▶ To do
Pull out every line from the listing that has the word "this".

▶ Records to use
· · · · ·

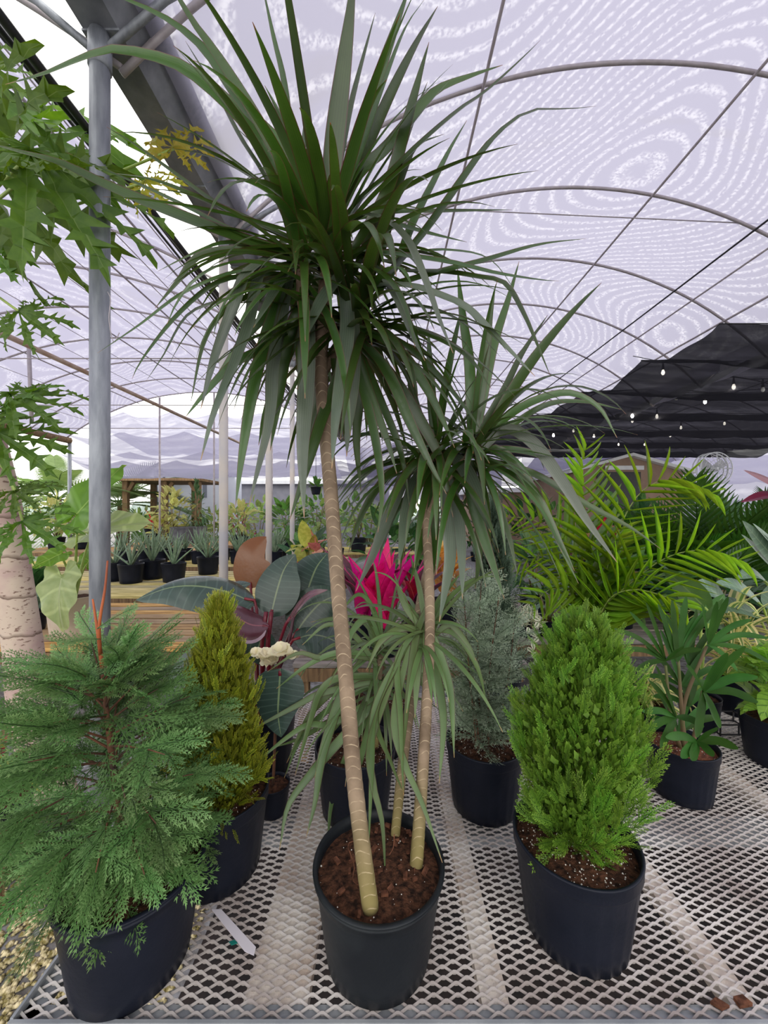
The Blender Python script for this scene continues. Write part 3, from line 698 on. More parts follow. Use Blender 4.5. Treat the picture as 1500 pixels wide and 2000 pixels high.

· · · · ·

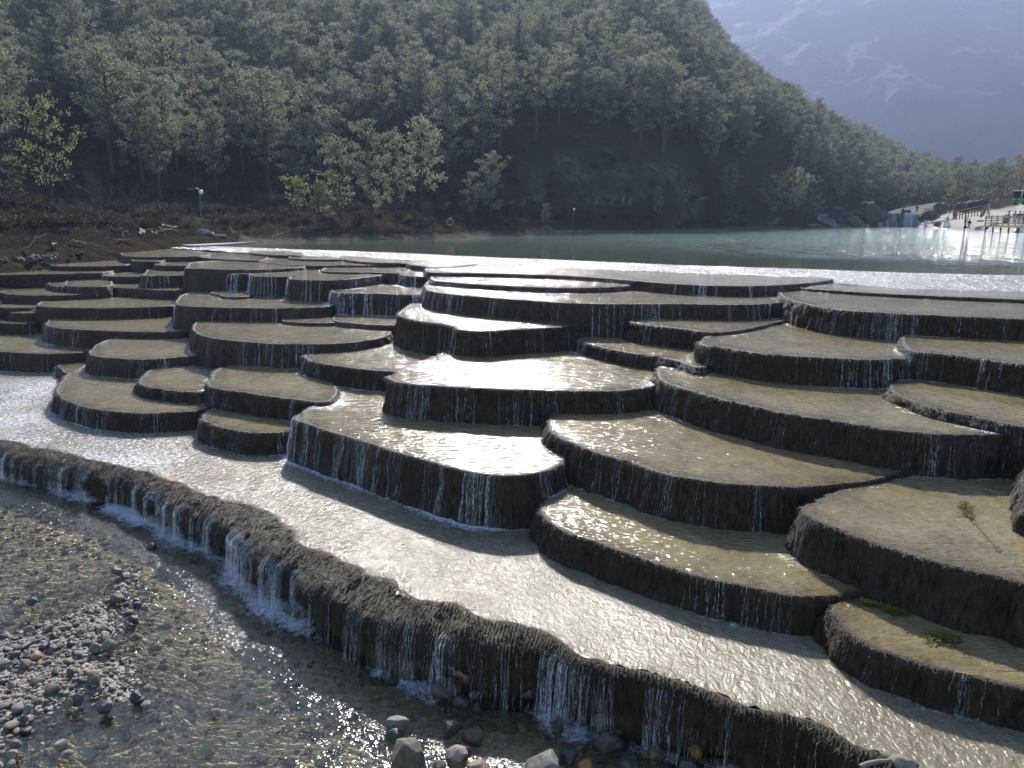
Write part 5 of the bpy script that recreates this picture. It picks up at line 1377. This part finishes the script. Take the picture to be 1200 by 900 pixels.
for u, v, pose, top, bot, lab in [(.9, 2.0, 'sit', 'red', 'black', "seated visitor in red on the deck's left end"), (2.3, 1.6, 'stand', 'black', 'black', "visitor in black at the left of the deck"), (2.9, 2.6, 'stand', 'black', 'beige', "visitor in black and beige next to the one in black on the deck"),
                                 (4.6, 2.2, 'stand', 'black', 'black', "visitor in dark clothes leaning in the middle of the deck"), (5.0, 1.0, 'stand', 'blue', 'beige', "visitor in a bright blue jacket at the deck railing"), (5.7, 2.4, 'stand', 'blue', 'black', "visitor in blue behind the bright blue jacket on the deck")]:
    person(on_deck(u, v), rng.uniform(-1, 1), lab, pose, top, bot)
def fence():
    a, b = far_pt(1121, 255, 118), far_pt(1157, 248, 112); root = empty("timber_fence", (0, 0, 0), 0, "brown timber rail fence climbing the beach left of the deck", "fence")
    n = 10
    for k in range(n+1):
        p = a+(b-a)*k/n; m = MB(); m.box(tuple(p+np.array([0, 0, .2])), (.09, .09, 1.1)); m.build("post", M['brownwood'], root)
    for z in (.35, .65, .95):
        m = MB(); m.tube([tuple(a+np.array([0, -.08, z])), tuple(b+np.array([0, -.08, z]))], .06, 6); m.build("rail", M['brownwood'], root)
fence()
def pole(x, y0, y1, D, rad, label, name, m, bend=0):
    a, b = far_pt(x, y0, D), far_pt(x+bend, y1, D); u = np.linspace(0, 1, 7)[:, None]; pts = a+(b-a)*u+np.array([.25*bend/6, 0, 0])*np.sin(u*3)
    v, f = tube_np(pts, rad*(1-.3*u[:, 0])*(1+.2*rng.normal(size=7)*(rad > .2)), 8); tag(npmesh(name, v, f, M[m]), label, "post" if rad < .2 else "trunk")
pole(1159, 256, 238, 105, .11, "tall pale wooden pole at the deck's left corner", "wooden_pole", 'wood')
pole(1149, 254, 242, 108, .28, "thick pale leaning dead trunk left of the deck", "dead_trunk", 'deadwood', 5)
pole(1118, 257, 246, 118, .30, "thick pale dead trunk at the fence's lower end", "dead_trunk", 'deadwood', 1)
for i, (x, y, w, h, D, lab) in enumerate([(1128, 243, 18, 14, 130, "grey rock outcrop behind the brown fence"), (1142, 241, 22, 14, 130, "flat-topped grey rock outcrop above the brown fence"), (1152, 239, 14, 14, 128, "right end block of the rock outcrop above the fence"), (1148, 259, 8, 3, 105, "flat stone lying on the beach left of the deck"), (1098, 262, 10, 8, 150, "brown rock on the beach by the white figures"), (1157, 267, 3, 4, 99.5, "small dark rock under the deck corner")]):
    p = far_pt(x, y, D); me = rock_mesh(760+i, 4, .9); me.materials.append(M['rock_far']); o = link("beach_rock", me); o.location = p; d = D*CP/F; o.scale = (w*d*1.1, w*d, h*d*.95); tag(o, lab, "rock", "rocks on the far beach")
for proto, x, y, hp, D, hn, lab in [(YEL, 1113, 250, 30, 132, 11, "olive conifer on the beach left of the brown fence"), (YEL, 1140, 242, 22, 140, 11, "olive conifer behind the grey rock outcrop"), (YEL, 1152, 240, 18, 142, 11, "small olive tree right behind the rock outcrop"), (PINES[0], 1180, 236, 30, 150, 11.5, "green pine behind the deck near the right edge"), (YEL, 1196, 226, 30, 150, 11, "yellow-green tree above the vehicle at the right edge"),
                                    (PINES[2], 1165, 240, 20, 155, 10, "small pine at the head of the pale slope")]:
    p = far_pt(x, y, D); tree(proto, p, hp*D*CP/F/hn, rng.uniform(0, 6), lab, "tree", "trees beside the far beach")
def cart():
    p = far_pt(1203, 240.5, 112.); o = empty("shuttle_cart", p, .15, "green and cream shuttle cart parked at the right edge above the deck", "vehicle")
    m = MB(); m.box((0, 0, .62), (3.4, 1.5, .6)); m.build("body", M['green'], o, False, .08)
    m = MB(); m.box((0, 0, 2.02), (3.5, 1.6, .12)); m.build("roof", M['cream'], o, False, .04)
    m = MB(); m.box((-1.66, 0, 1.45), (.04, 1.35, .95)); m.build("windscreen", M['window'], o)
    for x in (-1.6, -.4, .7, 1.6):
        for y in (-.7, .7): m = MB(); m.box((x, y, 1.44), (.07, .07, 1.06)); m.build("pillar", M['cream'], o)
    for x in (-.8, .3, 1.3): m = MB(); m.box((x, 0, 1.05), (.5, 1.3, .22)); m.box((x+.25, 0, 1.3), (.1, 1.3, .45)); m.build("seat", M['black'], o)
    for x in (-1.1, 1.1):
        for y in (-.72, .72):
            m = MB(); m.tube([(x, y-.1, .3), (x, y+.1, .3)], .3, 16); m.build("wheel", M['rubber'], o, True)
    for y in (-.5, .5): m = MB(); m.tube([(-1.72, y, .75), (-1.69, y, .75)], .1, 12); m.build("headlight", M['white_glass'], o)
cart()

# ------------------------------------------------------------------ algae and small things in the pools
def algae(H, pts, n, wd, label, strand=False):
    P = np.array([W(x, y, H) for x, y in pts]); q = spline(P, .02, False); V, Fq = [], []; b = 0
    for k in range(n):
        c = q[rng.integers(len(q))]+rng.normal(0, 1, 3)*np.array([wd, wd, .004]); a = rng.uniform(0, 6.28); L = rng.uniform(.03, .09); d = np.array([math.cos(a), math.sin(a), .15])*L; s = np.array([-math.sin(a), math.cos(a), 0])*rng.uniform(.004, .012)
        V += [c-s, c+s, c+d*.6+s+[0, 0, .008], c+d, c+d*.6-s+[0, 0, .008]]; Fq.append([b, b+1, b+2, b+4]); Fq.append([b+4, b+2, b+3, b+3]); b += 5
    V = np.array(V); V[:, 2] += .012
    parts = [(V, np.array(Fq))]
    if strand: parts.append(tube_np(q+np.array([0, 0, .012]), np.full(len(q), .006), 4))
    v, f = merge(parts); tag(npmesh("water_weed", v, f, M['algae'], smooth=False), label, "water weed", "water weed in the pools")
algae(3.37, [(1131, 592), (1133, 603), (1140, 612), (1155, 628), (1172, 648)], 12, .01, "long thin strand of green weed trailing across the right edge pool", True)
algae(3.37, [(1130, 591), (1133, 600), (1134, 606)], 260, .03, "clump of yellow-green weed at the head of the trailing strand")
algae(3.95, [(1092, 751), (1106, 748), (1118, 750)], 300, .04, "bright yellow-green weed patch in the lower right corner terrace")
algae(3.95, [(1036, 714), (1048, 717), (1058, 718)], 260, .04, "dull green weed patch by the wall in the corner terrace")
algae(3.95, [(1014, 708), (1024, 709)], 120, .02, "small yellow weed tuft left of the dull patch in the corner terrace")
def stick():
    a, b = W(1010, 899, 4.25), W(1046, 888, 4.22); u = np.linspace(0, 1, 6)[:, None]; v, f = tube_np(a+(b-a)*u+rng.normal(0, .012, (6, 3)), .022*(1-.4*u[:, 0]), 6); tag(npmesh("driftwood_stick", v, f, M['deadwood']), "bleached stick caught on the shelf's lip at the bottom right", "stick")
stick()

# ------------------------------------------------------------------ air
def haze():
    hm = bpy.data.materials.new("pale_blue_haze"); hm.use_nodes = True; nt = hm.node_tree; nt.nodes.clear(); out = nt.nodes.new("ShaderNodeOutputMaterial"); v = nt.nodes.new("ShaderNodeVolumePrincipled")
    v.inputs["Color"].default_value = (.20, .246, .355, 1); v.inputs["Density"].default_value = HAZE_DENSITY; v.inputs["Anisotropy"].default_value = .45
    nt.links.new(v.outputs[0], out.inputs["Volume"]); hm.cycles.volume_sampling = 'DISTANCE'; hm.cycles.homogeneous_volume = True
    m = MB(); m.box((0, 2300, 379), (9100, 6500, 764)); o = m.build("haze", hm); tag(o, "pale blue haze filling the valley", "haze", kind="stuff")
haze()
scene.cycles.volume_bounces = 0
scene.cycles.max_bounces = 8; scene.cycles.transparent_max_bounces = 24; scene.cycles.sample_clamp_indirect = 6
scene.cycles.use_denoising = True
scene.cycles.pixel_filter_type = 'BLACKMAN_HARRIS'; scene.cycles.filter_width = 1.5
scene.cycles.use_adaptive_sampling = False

· · · · ·

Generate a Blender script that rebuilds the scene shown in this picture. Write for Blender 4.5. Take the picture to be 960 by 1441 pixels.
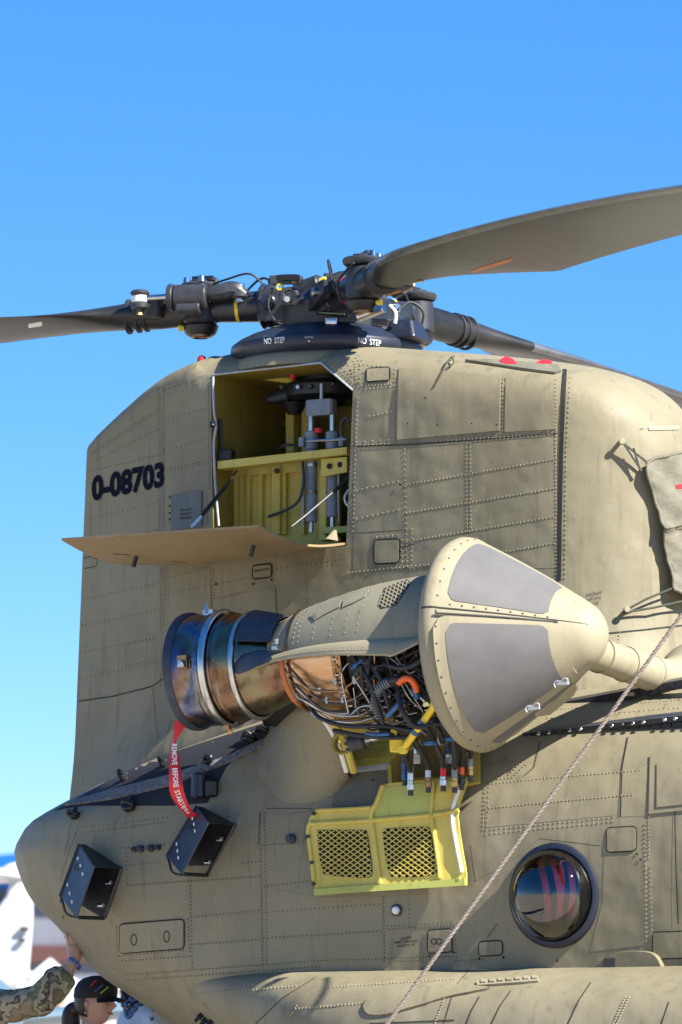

· · · · ·

▶ Final answer
The Blender Python script for this scene continues. Write part 3, from line 698 on. More parts follow. Use Blender 4.5. Treat the picture as 1500 pixels wide and 2000 pixels high.
Write part 5 of the bpy script that recreates this picture. It picks up at line 1377. This part finishes the script. Take the picture to be 1200 by 900 pixels.
Generate a Blender script that rebuilds the scene shown in this picture. Write for Blender 4.5. Take the picture to be 960 by 1441 pixels.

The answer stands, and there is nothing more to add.